Now we can finally install the flares. Start at the front and slip the flare under that little plastic piece so that it fits tightly to the fender.

Working carefully to the rear , push in and clamp the flare in place.

Now starting at the front feel for the depth of the inside lip and drill 1/8" hole for installing self tapping screws about every 6" working to the rear.
The bottom of the flare may require some heating to push it up against the bottom of the fender and drill a hole to screw it to the fender.
You will need ten screws for each front fender, including the one you installed to hold the inner fender well.

repeat for the other side , then reinstall the tires and jack up the back end.

Rear flare installation:
Remove the tires and support the rear with safety stands.

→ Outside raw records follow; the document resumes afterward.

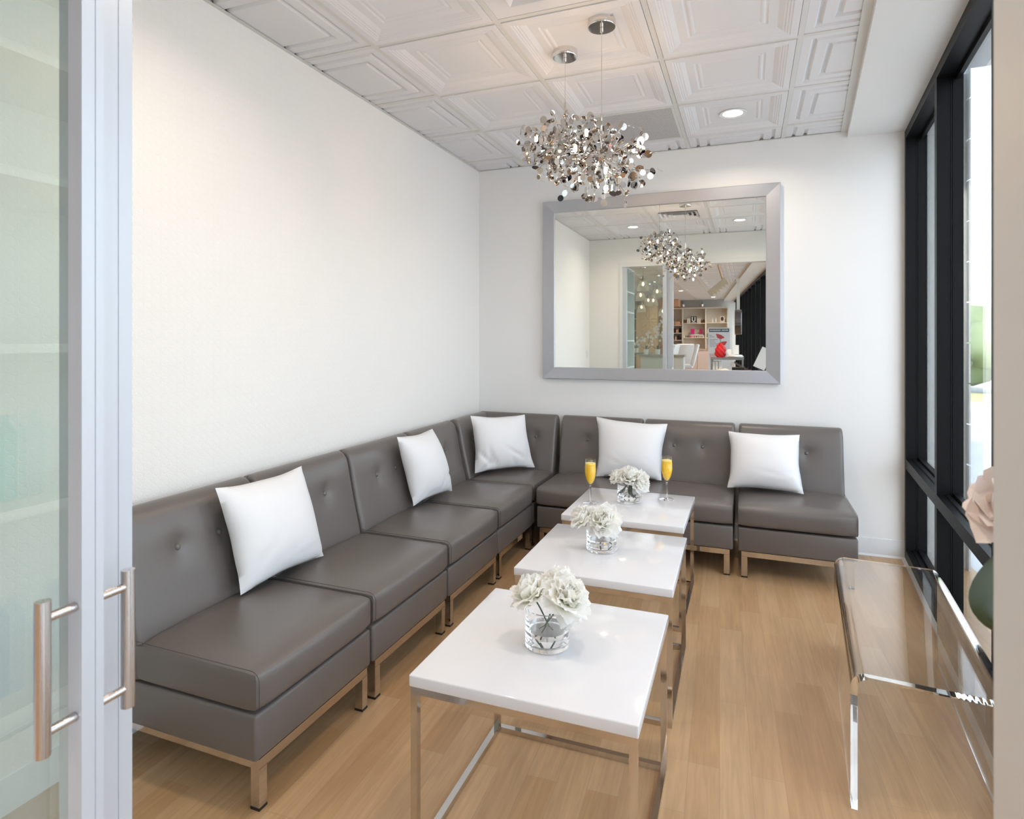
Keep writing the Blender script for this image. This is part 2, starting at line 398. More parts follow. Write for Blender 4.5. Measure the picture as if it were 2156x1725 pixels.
for c in range(0, 5):
    for r in range(0, 7):
        cx, cy = X0+(c-.5)*G, -(Y0+(r-.5)*G)
        cuts = []
        if r == 0: cuts.append(CUT_B)
        if r == 6: cuts.append(CUT_F)
        if c == 0: cuts.append(CUT_L)
        if c == 4: cuts.append(CUT_R)
        if (c, r) in skip: continue
        if cuts: flat_tile(tiles, cx, cy, cuts)
        else: rects(tiles, cx, cy, COFFER, 0, H-.004)
grid = new_bm()
for c in range(0, 4):
    x = X0+c*G; add_box(grid, x-.012, x+.012, YF, 0, H, H+.03)
for r in range(0, 6):
    y = -(Y0+r*G); add_box(grid, 0, sx(y)-.002, y-.012, y+.012, H+.0004, H+.03)
add_box(grid, 0, .020, YF, 0, H-.0006, H+.001); add_box(grid, 0, sx(0), -.018, 0, H-.0008, H+.001); add_box(grid, 0, 2.5, YF, YF+.018, H-.0008, H+.001)
add_prism(grid, [(sx(0)-.040, 0), (sx(0), 0), (sx(YF), YF), (sx(YF)-.040, YF)], 'z', H-.001, H+.001)
ceil = obj('ceiling', tiles, M_ceil, kind='structure')
obj('ceiling_grid', grid, M_tbar, ceil)
# salon ceiling, same grid
t2 = new_bm(); g2 = new_bm()
for c in range(-7, 5):
    for r in range(0, 23):
        cx, cy = X0+(c-.5)*G, YF-.11-(r+.5)*G
        if cy-G/2 < YB: continue
        if cx+G/2 > sx(cy-G/2)-.03:
            if cx-G/2 < sx(cy-G/2)-.03:
                flat_tile(t2, cx, cy, [CUT_R])
            continue
        if cx > -1.6: rects(t2, cx, cy, COFFER, 0, H-.004)
        else: add_box(t2, cx-G/2+.013, cx+G/2-.013, cy-G/2+.013, cy+G/2-.013, H+.002, H+.01)
for c in range(-8, 4):
    x = X0+c*G; yy = YB
    add_box(g2, x-.012, x+.012, max(yy, (x+.02-2.633)/math.tan(radians(4.5)) if x > sx(YB) else yy), YF-.11, H, H+.03)
for r in range(0, 23):
    y = YF-.11-r*G
    if y > YB: add_box(g2, -4.58, sx(y)-.002, y-.012, y+.012, H+.0004, H+.03)
add_prism(g2, [(sx(y2)-.045, y2), (sx(y2), y2), (sx(YB), YB), (sx(YB)-.045, YB)], 'z', H-.001, H+.001)
c2 = obj('ceiling.001', t2, M_ceil, kind='structure'); obj('ceiling_grid', g2, M_tbar, c2)

# ---------------------------------------------------------------- window wall (black curtain wall)
PITCH = .9935
def window(i):
    s0 = i*PITCH
    root = struct_root('window_%d' % (i+1), W(s0), -TH)
    f = new_bm()
    m0, m1 = (-.0, .05) if i == 0 else (-.0275, .0265)
    def bx(bm, n0, n1, a, b, z0, z1): add_box(bm, n0, n1, -b, -a, z0, z1)
    bx(f, 0, .106, m0, m1, 0, 2.704)
    for k in (.055, .063): bx(f, k, k+.003, m0-.003, m1+.003, .07, 2.65)   # glazing beads
    obj('mullion', f, M_black, root)
    a, b = m1, PITCH-.0275
    f = new_bm(); bx(f, 0, .106, a, b, 2.650, 2.704); bx(f, .075, .09, a, b, 2.63, 2.65); obj('head_rail', f, M_black, root)
    f = new_bm(); bx(f, 0, .106, a, b, .580, .640); bx(f, .035, .055, a, b, .64, .646); bx(f, .065, .09, a, b, .64, .656); bx(f, .065, .09, a, b, .56, .58); obj('transom', f, M_black, root)
    f = new_bm(); bx(f, 0, .106, a, b, 0, .068); bx(f, .035, .055, a, b, .068, .074); bx(f, .065, .09, a, b, .068, .084); obj('sill_rail', f, M_black, root)
    f = new_bm(); bx(f, .090, .096, a-.008, b+.008, .635, 2.655); obj('pane', f, M_pane, root)
    f = new_bm(); bx(f, .090, .096, a-.008, b+.008, .06, .585); obj('pane', f, M_pane, root)
for i in range(0, 18): window(i)
bm = new_bm(); add_box(bm, -.02, 0, -3.73, 0, 0, .012); obj('trim_3', bm, M_aluf, kind='structure', loc=W(0), rotz=-TH)

# ---------------------------------------------------------------- sliding glass door in the front wall
d = struct_root('door_1', (0, 0, 0))
bm = new_bm()
add_box(bm, .415, .455, YF-.125, YF+.012, 0, 2.42); add_box(bm, 2.262, 2.274, YF-.125, YF+.012, 0, 2.42); add_box(bm, .455, 2.262, YF-.125, YF+.012, 2.364, 2.42)
obj('door_frame', bm, M_aluf, d)
bm = new_bm(); add_box(bm, .455, .505, YF-.10, YF-.01, 0, 2.364); obj('stile', bm, M_alu, d)
def grooved_stile(x0, x1, y0, y1, z0, z1, grooves):
    """profile in plan with shallow grooves on the +x face."""
    pts = [(x0, y0), (x1, y0)]
    for g in grooves: pts += [(x1, g-.0008), (x1-.0014, g-.0006), (x1-.0014, g+.0006), (x1, g+.0008)]
    pts += [(x1, y1), (x0, y1)]
    b = new_bm(); add_prism(b, pts, 'z', z0, z1); return b
obj('stile', grooved_stile(.985, 1.027, -3.829, -3.735, 0, 2.364, (-3.815, -3.803, -3.788, -3.760)), M_alu, d)
bm = new_bm(); add_box(bm, .505, .985, -3.788, -3.778, .06, 2.35); obj('pane', bm, M_door_glass, d)
bm = new_bm(); add_box(bm, .505, .985, -3.81, -3.75, 0, .06); obj('rail', bm, M_alu, d)
lf = struct_root('door_2', (0, 0, 0))
obj('stile', grooved_stile(1.079, 1.109, -3.875, -3.842, .012, 2.40, (-3.855,)), M_alu, lf)
bm = new_bm(); add_box(bm, 1.030, 1.079, -3.846, -3.842, .012, 2.40); obj('stile', bm, M_alu, lf)
bm = new_bm(); add_box(bm, .20, 1.082, -3.864, -3.854, .06, 2.39); obj('pane', bm, M_door_glass, lf)
bm = new_bm(); add_box(bm, .20, 1.079, -3.873, -3.845, .012, .07); obj('rail', bm, M_alu, lf)
for nm, sg, yb in (('outer', -1, -3.920), ('inner', 1, -3.793)):
    b = new_bm(); xh = 1.095
    add_tube(b, [(xh, yb, .800), (xh, yb, 1.020)], .0102, 24)
    hd = obj('handle', b, M_steel, lf, smooth=40)
    for z in (.831, .994):
        b = new_bm(); add_tube(b, [(xh, -3.876 if sg < 0 else -3.841, z), (xh, yb, z)], .0068, 18); obj('handle_post', b, M_steel, hd, smooth=40)
        hd.children

# ---------------------------------------------------------------- ceiling fittings
gr = thing('air_return_grille', 'grey perforated square panel in the ceiling behind the hanging lights', 'air grille', (X0+1.5*G, -(Y0+.5*G), H))
bm = new_bm(); add_box(bm, -.276, .276, -.276, .276, 0, .004); obj('perforated_plate', bm, M_perf, gr)
bm = new_bm()
for a in ((-.292, -.276, -.292, .292), (.276, .292, -.292, .292), (-.276, .276, -.292, -.276), (-.276, .276, .276, .292)): add_box(bm, a[0], a[1], a[2], a[3], -.002, .006)
obj('frame', bm, M_tbar, gr)
vt = thing('ceiling_vent', 'white square louvred air vent set in a plain ceiling tile', 'air vent', (X0+1.5*G, -(Y0+3.5*G), H))
bm = new_bm()
for a in ((-.292, -.20, -.292, .292), (.20, .292, -.292, .292), (-.20, .20, -.292, -.20), (-.20, .20, .20, .292)): add_box(bm, a[0], a[1], a[2], a[3], .002, .006)
obj('plain_tile', bm, M_ceil, vt)
for k in range(4):
    bm = new_bm(); r0 = .2-k*.046; r1 = r0-.034
    o_ = [bm.verts.new((a*r0, b*r0, -.012)) for a, b in ((-1, -1), (1, -1), (1, 1), (-1, 1))]
    i_ = [bm.verts.new((a*r1, b*r1, .016)) for a, b in ((-1, -1), (1, -1), (1, 1), (-1, 1))]
    for q in range(4): bm.faces.new((o_[q], o_[(q+1) % 4], i_[(q+1) % 4], i_[q]))
    obj('louvre', bm, M_ceil, vt)
bm = new_bm(); add_box(bm, -.2, .2, -.2, .2, .035, .04); obj('duct_backing', bm, pbr('duct_grey', (.22, .22, .21, 1), .7), vt)
def downlight(x, y, label, z=H+.015, power=16, room='round recessed lights in the waiting room ceiling'):
    t = thing('recessed_downlight', label, 'ceiling light', (x, y, z), group=room)
    b = new_bm(); add_lathe(b, [(.058, -.001), (.078, -.004), (.079, .0), (.058, .003), (.058, -.001)], 32); obj('trim_ring', b, M_white, t, smooth=40)
    b = new_bm(); add_lathe(b, [(0, .001), (.058, .001), (.058, .003), (0, .003)], 32); obj('lens', b, M_lens, t)
    ld = bpy.data.lights.new('downlight_lamp', 'AREA'); ld.shape = 'DISK'; ld.size = .11; ld.energy = power; ld.color = (1, .82, .64); ld.spread = radians(150)
    lo = bpy.data.objects.new('downlight_lamp', ld); COL.objects.link(lo); lo.parent = t; lo.location = (0, 0, -.012)
P_DL = 4.6; P_SAL = 20
downlight(X0+2.5*G, -(Y0+.5*G), 'lit recessed ceiling light near the back wall, over the mirror', power=P_DL)
downlight(X0+.5*G, -(Y0+4.5*G), 'lit recessed ceiling light by the front wall near the papered wall', power=P_DL)
downlight(X0+2.5*G, -(Y0+4.5*G), 'lit recessed ceiling light by the front wall near the window', power=P_DL)

# ---------------------------------------------------------------- chandeliers
def disc_mesh():
    b = new_bm(); add_lathe(b, [(0, -.0004), (.0148, -.0004), (.0148, .0004), (0, .0004)], 18)
    me = bpy.data.meshes.new('metal_disc'); b.to_mesh(me); b.free(); me.materials.append(M_disc); return me
DISC = disc_mesh()
def chandelier(label, x, y, ztop, zc, seed, rod_top, other):
    rnd = random.Random(seed)
    t = thing('pendant_chandelier', label, 'chandelier', (x, y, zc), group='pair of disc chandeliers')
    zc0 = ztop-zc
    b = new_bm(); add_lathe(b, [(0, zc0), (.059, zc0), (.060, zc0-.002), (.060, zc0-.038), (.058, zc0-.041), (0, zc0-.041)], 40); cn = obj('canopy', b, M_nickel, t, smooth=40)
    b = new_bm(); add_lathe(b, [(0, zc0-.040), (.007, zc0-.042), (.007, zc0-.060), (.004, zc0-.062), (0, zc0-.062)], 16); obj('cord_grip', b, M_nickel, cn, smooth=40)
    b = new_bm(); add_tube(b, [(0, 0, zc0-.05), (0, 0, rod_top-zc)], .0016, 8); obj('cable', b, M_nickel, t, smooth=60)
    b = new_bm(); add_tube(b, [(0, 0, rod_top-zc), (0, 0, .02)], .0055, 12); obj('rod', b, M_nickel, t, smooth=60)
    wires = new_bm(); spots = []
    half = (Vector(other)-Vector((x, y, zc)))/2
    def keep(p, m=.012):        # the two clusters hang side by side without tangling
        k = p.dot(half.normalized()); lim = half.length-m
        return p*(lim/k) if k > lim else p
    A, B_, Cc = .222, .222, .155
    n = 54
    for i in range(n):
        ph = i*2.399963+rnd.uniform(-.3, .3); zz = 1-2*(i+.5)/n; rr = sqrt(1-zz*zz)
        d_ = Vector((rr*cos(ph)*A, rr*sin(ph)*B_, zz*Cc))*rnd.uniform(.82, 1.08)
        d_ = keep(d_)
        mid = d_*.45+Vector((rnd.uniform(-.03, .03), rnd.uniform(-.03, .03), rnd.uniform(-.02, .04)))
        pts = [(1-u)**2*Vector((0, 0, .02))+2*u*(1-u)*mid+u*u*d_ for u in [k/9 for k in range(10)]]
        add_tube(wires, pts, .0011, 5)
        for k, u in enumerate((.5, .68, .8, .9, .97, 1.03)):
            p = (1-u)**2*Vector((0, 0, .02))+2*u*(1-u)*mid+u*u*d_
            p = keep(p+Vector([rnd.gauss(0, .013) for _ in range(3)]), .022)
            spots.append(p)
    obj('wire_frame', wires, M_nickel, t)
    rnd.shuffle(spots)
    # the discs that show largest (towards the room's doorway) are parts of their own
    spots.sort(key=lambda p: p.y-.4*p.z)
    many = new_bm()
    for i, p in enumerate(spots):
        rot = Euler((rnd.uniform(0, pi), rnd.uniform(0, pi), rnd.uniform(0, pi)))
        s = rnd.uniform(.72, 1.25)
        if i < 100:
            o = bpy.data.objects.new('metal_disc', DISC); COL.objects.link(o); o.parent = t; o.location = p; o.rotation_euler = rot; o.scale = (s, s, s)
        else:
            mtx = Matrix.LocRotScale(p, rot, (s, s, s)); v0 = len(many.verts); many.from_mesh(DISC)
            many.verts.ensure_lookup_table()
            for v in many.verts[v0:]: v.co = mtx @ v.co
    o = obj('metal_discs', many, M_disc, t); o['kind'] = 'stuff'
    for i in range(6):
        a = i*pi/3+seed; r = .10+.04*(i % 2)
        p = Vector((r*cos(a), r*sin(a), .05*(1 if i % 2 else -1)-.01))
        b = new_bm(); add_lathe(b, [(0, -.016), (.006, -.013), (.0075, 0), (.006, .013), (0, .016)], 12, c=p); bo = obj('bulb', b, M_bulb, t, smooth=60)
    return t
chandelier('lower disc chandelier of the pair, hanging nearer the doorway', 1.441, -1.909, 2.772, 2.150, 3, 2.36, (1.215, -1.695, 2.300))
chandelier('higher disc chandelier of the pair, hanging nearer the papered wall', 1.215, -1.695, 2.772, 2.300, 11, 2.52, (1.441, -1.909, 2.150))

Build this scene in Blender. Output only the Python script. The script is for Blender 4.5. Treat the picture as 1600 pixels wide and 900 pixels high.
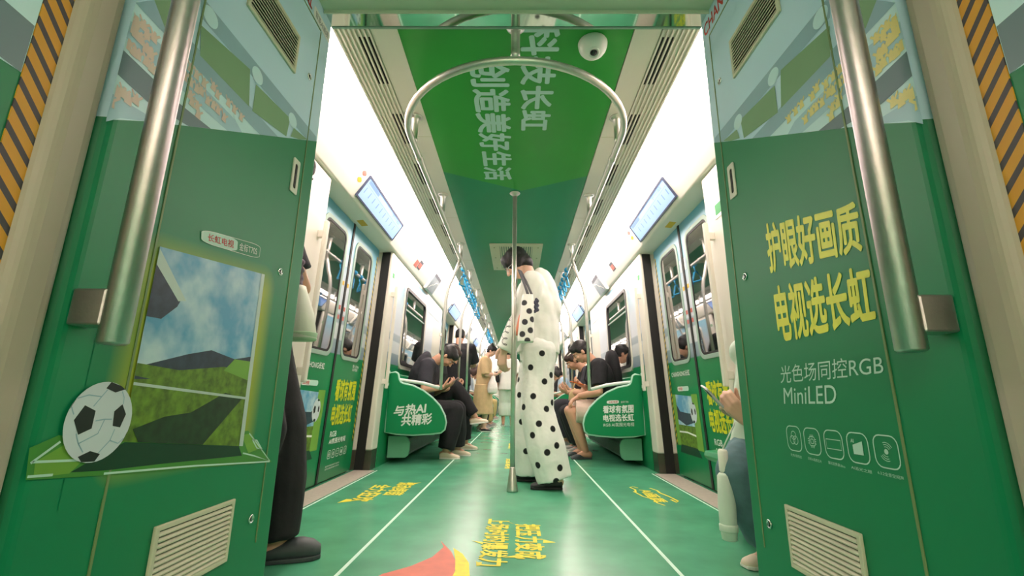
import bpy, bmesh, math, random
import numpy as np
from mathutils import Vector, Matrix
from mathutils.bvhtree import BVHTree
random.seed(7)
sc = bpy.context.scene
for _o in list(bpy.data.objects): bpy.data.objects.remove(_o, do_unlink=True)

# ------------------------------------------------------------------ camera, world, exposure
FOCAL = 713.0                                   # in pixels of a 1600 x 900 frame
CAM = np.array([.015, 0.0, .59])
def nrm(v):
    v = np.asarray(v, float); return v / np.linalg.norm(v)
_cy = nrm([7., -172., -FOCAL]); _cz = np.array([30., 2960., -FOCAL]); _cz = nrm(_cz - _cy * (_cz @ _cy))
CM = np.stack([np.cross(_cy, _cz), _cy, _cz])
cam_d = bpy.data.cameras.new('camera'); cam_d.sensor_width = 36.0; cam_d.lens = FOCAL / 1600 * 36
cam_d.clip_start = .02; cam_d.clip_end = 200
cam = bpy.data.objects.new('camera', cam_d); sc.collection.objects.link(cam); sc.camera = cam
_m = Matrix([list(CM[i]) + [CAM[i]] for i in range(3)] + [[0, 0, 0, 1]]); cam.matrix_world = _m
wd = bpy.data.worlds.new('world'); sc.world = wd; wd.use_nodes = True
wd.node_tree.nodes['Background'].inputs[0].default_value = (.9, 1, .95, 1)
wd.node_tree.nodes['Background'].inputs[1].default_value = .02
sc.view_settings.view_transform = 'Standard'; sc.view_settings.look = 'None'
sc.view_settings.gamma = 1; sc.view_settings.use_curve_mapping = False
sc.view_settings.exposure = 0.8
LAMP = 10.0                                      # emission of the ceiling light diffusers
LAMP_REAR = 14.0                                 # the same lamps in the car behind the camera
sc.cycles.use_denoising = True
sc.cycles.max_bounces = 8; sc.cycles.diffuse_bounces = 4; sc.cycles.glossy_bounces = 4
sc.cycles.sample_clamp_indirect = 6

def px_ray(p): return CM @ np.array([p[0] - 800., 450. - p[1], -FOCAL])
def on_y(p, y): d = px_ray(p); return CAM + d * ((y - CAM[1]) / d[1])
def on_z(p, z): d = px_ray(p); return CAM + d * ((z - CAM[2]) / d[2])

# ------------------------------------------------------------------ materials
def lin(c):
    c = c / 255.; return c / 12.92 if c <= .04045 else ((c + .055) / 1.055) ** 2.4
def rgb(r, g, b): return (lin(r), lin(g), lin(b), 1)
M = {}
def mat(name, col, rough=.5, metal=0., var=.06, scale=6., bump=0., bscale=60., emit=None, es=0., spec=.5, coat=0., ior=1.5):
    m = bpy.data.materials.new(name); m.use_nodes = True; nt = m.node_tree; b = nt.nodes['Principled BSDF']
    c = rgb(*col); b.inputs['Base Color'].default_value = c
    b.inputs['Roughness'].default_value = rough; b.inputs['Metallic'].default_value = metal
    b.inputs['Specular IOR Level'].default_value = spec; b.inputs['Coat Weight'].default_value = coat; b.inputs['IOR'].default_value = ior
    tc = nt.nodes.new('ShaderNodeTexCoord')
    if var > 0:
        n = nt.nodes.new('ShaderNodeTexNoise'); n.inputs['Scale'].default_value = scale; n.inputs['Detail'].default_value = 4
        nt.links.new(tc.outputs['Object'], n.inputs['Vector'])
        r = nt.nodes.new('ShaderNodeValToRGB'); r.color_ramp.elements[0].position = .3; r.color_ramp.elements[1].position = .7
        r.color_ramp.elements[0].color = tuple(x * (1 - var) for x in c[:3]) + (1,)
        r.color_ramp.elements[1].color = tuple(min(1, x * (1 + var)) for x in c[:3]) + (1,)
        nt.links.new(n.outputs['Fac'], r.inputs['Fac']); nt.links.new(r.outputs['Color'], b.inputs['Base Color'])
    if bump > 0:
        n2 = nt.nodes.new('ShaderNodeTexNoise'); n2.inputs['Scale'].default_value = bscale; n2.inputs['Detail'].default_value = 3
        nt.links.new(tc.outputs['Object'], n2.inputs['Vector'])
        bu = nt.nodes.new('ShaderNodeBump'); bu.inputs['Strength'].default_value = bump; bu.inputs['Distance'].default_value = .01
        nt.links.new(n2.outputs['Fac'], bu.inputs['Height']); nt.links.new(bu.outputs['Normal'], b.inputs['Normal'])
    if emit:
        b.inputs['Emission Color'].default_value = rgb(*emit); b.inputs['Emission Strength'].default_value = es
    M[name] = m; return m
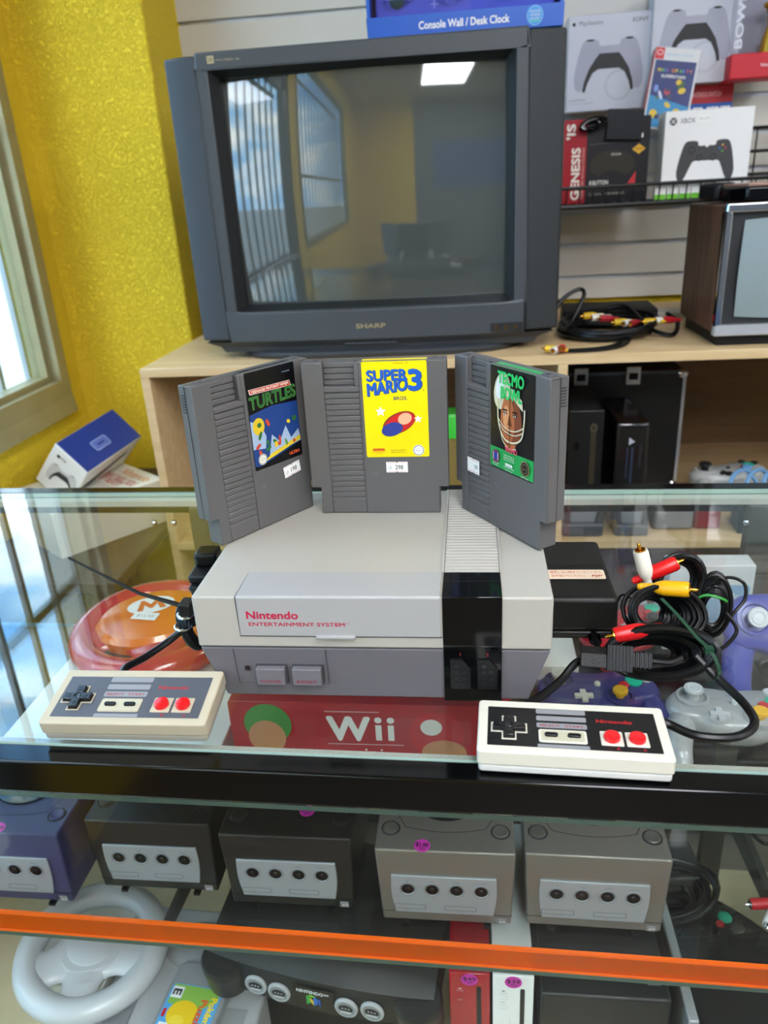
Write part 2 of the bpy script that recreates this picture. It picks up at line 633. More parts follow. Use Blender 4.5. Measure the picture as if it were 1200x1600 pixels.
bars('window_bars', 'grey steel security bars outside the far shop window behind the viewer', -3.0, -0.95, -0.1, 1.5, [-2.9 + 0.11 * i for i in range(18)], [0.52, 1.3, -0.05])
# glazed door
b = MB()
DD = mat('3c4146', 0.4, 0.4, noise=0.1, name='door_aluminium')
for a in ((-0.82, -0.72, FZ, WTOP), (0.10, 0.20, FZ, WTOP), (-0.82, 0.20, FZ, FZ + .18), (-0.82, 0.20, WTOP - .1, WTOP), (-0.82, .20, 1.05, 1.12), (-0.82, 0.20, -0.08, -0.02)):
    b.box(-0.90, -0.86, a[0], a[1], a[2], a[3], DD)
d = struct(b.build('door_1'))
g = MB(); g.box(-0.882, -0.878, -0.72, 0.10, FZ + .18, WTOP - .1, PANE_WIN); g.build('pane', d)
b = MB(); b.box(-0.855, -0.835, -0.72, 0.10, -0.07, -0.03, ALU); b.build('push_bar', d)
bars('door_bars', 'dark barred gate outside the glass shop door', -0.75, 0.13, -0.95, 1.4, [-0.69 + 0.1 * i for i in range(9)], [1.02, -0.05, -0.4])

# outside
GRASS = bpy.data.materials.new('sunlit_grass')
GRASS.use_nodes = True
_n = GRASS.node_tree
_b = _n.nodes['Principled BSDF']
_b.inputs['Roughness'].default_value = 0.9
_t = _n.nodes.new('ShaderNodeTexCoord'); _z = _n.nodes.new('ShaderNodeTexNoise'); _z.inputs['Scale'].default_value = 14; _z.inputs['Detail'].default_value = 8
_r = _n.nodes.new('ShaderNodeValToRGB')
_r.color_ramp.elements[0].position = 0.35; _r.color_ramp.elements[0].color = (*lin('5f7a24'), 1)
_r.color_ramp.elements[1].position = 0.62; _r.color_ramp.elements[1].color = (*lin('b4b860'), 1)
_n.links.new(_t.outputs['Object'], _z.inputs['Vector']); _n.links.new(_z.outputs['Fac'], _r.inputs['Fac']); _n.links.new(_r.outputs['Color'], _b.inputs['Base Color'])
b = MB(); b.box(-5.5, -1.35, -1.0, 9, FZ - .12, FZ - .04, GRASS); tag(struct(b.build('lawn_ground')), None, None)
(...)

Remove the fender brace bolts.
Time to use those center marks again. Line them up and push the flare in firmly while clamping in place. Add another clamp to a mid point on either side.
Starting from the center drill and screw 6" apart working to the rear, making sure that things fit tightly. Then go back to the center and work forward making sure the front of the flare lines up properly.

This will require eleven screws for each side on the rear, plus as many as four to install in the bottom of the flares.

If there is enough material drill a hole for the fender brace bolts to hold the very bottom of the flares. If there is not enough material then drill a hole for a self tapping screw.
Replace the fender braces and bolts.

Now you may have some ill fitting areas at the bottom of the flares. Heat them carefully and use a putty knife to form them back into shape.
Repeat for the other side and you're done.

Installing the flares took about 2 hours.

The whole job should take somewhere between 6 to 8 hours to complete. Give yourself a whole weekend just to be safe and take your time.

With a 2" bodylift there is over 1.5" of clearance between the 31x10.5-15 tires (actual diameter 30.7") at the tightest point now. This is with 4.75 inches of rear spacing.

As you can see there is plenty of room in the rear as well.